# start of Provided material

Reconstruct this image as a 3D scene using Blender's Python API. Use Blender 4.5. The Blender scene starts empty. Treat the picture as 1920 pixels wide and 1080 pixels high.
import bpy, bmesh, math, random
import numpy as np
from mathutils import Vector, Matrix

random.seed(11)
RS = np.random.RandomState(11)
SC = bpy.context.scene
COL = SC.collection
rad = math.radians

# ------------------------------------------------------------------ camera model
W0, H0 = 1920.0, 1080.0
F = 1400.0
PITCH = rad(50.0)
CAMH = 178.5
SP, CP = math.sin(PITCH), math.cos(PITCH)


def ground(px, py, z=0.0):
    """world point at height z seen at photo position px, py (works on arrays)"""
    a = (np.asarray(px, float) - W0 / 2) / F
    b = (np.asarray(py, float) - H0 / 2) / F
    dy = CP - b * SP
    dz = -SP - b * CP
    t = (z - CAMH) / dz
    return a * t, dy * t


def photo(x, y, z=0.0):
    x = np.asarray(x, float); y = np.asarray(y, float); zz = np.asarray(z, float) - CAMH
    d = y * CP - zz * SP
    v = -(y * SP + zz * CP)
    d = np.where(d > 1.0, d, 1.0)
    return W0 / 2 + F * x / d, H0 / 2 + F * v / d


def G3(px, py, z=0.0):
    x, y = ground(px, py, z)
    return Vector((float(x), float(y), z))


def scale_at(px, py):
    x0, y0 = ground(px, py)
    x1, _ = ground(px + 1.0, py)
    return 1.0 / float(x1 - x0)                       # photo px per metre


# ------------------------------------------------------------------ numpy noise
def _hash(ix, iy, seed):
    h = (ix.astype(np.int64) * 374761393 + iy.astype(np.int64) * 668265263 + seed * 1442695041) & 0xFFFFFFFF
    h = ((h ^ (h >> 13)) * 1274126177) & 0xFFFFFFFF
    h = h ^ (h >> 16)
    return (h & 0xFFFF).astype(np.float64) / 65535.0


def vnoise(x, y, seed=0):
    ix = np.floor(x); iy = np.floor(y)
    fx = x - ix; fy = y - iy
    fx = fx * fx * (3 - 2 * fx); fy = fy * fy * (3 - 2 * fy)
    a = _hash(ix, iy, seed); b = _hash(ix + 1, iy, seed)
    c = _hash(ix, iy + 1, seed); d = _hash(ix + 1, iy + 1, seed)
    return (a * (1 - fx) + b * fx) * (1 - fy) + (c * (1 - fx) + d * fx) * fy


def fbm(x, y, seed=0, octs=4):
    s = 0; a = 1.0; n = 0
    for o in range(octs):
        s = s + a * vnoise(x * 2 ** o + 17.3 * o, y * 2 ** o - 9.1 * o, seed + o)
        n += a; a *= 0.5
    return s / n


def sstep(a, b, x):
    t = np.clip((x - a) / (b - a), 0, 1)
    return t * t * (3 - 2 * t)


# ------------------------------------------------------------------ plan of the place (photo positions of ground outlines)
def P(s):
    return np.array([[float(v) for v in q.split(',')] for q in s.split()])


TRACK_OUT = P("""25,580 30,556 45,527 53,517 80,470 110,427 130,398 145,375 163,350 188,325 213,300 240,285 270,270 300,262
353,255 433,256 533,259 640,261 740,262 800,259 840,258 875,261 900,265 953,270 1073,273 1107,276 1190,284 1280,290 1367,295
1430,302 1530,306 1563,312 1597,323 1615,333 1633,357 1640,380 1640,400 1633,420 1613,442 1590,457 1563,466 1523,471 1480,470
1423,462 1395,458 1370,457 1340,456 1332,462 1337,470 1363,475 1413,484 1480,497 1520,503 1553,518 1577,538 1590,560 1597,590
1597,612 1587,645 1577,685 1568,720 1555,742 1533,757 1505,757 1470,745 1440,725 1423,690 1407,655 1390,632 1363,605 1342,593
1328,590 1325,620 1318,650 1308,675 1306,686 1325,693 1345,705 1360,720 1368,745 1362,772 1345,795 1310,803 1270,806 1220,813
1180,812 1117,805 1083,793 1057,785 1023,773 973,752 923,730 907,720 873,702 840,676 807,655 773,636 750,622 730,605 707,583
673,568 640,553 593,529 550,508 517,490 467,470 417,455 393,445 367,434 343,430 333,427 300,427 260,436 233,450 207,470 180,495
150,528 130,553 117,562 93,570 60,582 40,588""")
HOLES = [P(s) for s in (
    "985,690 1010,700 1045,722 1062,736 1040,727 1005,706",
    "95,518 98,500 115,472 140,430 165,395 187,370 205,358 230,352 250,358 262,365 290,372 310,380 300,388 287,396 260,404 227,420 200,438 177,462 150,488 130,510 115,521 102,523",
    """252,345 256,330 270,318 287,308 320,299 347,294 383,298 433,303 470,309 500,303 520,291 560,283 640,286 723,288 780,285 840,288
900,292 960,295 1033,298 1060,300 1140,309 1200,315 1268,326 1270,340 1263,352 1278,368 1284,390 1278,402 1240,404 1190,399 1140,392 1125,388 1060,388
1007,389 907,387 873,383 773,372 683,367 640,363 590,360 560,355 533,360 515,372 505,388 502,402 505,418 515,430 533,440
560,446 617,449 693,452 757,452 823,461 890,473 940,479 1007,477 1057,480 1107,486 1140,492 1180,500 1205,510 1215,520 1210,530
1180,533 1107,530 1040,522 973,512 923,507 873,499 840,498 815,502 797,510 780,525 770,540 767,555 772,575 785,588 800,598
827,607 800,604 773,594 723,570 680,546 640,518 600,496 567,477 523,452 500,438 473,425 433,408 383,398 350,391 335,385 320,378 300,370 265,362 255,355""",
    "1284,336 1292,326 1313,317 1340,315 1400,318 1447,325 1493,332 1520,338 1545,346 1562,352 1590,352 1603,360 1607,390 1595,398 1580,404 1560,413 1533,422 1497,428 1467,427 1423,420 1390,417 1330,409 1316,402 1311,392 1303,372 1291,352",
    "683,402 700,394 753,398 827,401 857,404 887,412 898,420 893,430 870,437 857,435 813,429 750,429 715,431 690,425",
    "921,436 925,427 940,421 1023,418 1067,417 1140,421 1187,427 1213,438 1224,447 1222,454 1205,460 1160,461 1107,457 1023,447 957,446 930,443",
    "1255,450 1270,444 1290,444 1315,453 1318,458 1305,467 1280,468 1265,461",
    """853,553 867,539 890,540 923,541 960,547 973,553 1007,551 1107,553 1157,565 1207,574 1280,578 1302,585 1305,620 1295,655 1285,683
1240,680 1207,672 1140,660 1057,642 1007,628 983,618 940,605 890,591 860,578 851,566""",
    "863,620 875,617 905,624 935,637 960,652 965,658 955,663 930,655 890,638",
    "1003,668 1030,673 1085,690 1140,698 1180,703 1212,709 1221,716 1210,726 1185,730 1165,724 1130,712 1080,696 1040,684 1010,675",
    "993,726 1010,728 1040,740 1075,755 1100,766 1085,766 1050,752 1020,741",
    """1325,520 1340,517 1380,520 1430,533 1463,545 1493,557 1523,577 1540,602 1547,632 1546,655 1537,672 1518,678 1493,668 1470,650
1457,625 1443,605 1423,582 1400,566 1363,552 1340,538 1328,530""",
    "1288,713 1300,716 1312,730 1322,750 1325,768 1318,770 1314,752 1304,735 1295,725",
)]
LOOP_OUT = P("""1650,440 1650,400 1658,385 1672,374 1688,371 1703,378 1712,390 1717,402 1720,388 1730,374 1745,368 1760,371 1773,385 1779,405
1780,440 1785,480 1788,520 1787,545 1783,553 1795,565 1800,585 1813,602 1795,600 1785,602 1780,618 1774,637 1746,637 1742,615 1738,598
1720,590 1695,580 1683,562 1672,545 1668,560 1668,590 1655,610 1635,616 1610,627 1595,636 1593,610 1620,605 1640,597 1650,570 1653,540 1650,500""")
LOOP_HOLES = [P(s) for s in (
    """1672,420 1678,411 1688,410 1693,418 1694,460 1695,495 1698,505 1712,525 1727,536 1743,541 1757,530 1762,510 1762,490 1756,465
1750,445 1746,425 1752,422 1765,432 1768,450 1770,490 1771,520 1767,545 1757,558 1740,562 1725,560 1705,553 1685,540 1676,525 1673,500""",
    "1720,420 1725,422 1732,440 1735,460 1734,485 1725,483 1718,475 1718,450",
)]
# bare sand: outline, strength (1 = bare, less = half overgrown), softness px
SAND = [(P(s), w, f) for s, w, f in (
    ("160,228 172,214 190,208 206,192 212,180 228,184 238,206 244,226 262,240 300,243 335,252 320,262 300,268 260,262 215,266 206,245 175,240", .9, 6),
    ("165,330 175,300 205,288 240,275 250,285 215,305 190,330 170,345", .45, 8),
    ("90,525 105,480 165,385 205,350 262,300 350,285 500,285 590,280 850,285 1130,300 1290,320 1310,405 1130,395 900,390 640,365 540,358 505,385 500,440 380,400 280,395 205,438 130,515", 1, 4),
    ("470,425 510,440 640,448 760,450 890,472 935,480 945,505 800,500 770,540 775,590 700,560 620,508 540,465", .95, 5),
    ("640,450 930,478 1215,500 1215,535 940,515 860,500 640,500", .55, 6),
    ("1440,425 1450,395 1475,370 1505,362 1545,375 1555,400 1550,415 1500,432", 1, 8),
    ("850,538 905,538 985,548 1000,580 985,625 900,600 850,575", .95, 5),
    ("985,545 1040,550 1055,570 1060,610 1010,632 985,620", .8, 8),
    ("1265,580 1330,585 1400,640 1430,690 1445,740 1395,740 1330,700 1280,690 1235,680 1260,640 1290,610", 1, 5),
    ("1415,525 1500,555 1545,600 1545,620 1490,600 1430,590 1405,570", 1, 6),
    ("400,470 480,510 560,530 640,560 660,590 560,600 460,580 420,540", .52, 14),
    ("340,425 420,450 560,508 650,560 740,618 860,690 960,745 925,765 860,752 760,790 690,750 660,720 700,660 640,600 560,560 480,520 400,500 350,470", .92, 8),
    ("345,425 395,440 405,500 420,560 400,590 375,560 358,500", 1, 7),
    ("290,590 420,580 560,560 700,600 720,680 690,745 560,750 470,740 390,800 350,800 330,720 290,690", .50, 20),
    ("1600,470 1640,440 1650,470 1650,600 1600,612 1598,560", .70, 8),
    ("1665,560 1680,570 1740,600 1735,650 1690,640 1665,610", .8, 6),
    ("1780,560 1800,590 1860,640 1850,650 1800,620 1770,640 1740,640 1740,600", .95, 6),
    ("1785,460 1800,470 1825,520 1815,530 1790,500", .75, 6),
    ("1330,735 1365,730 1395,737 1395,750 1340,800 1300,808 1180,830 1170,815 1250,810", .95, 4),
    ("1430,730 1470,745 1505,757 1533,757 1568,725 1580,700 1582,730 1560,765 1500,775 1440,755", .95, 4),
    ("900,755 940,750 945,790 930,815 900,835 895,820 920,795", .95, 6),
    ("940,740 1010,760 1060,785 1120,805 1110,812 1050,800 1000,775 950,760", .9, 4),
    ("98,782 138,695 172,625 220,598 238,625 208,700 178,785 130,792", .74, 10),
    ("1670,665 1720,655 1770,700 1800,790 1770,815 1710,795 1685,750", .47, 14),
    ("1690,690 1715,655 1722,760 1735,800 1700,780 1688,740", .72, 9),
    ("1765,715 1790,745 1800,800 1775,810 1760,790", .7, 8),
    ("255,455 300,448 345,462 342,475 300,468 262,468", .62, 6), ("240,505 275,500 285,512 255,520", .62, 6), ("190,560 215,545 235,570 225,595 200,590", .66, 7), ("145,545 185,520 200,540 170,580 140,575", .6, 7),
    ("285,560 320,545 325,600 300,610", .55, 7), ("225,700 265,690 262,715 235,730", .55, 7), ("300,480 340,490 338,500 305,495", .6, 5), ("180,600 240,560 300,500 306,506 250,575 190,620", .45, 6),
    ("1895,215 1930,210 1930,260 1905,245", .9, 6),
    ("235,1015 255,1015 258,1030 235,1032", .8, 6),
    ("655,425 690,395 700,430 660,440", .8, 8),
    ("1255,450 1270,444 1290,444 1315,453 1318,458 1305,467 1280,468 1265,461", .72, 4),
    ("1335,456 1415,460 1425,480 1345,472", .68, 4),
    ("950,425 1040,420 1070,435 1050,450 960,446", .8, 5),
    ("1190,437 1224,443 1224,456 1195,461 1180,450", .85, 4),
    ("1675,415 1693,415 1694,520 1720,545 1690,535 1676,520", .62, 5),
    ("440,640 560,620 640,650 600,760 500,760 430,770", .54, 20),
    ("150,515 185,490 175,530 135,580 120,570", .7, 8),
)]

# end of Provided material

__Problem statement__: Identify each line of the material where the word "scene" shows up, and copy it.

__Output of the exercise__:
Reconstruct this image as a 3D scene using Blender's Python API. Use Blender 4.5. The Blender scene starts empty. Treat the picture as 1920 pixels wide and 1080 pixels high.
SC = bpy.context.scene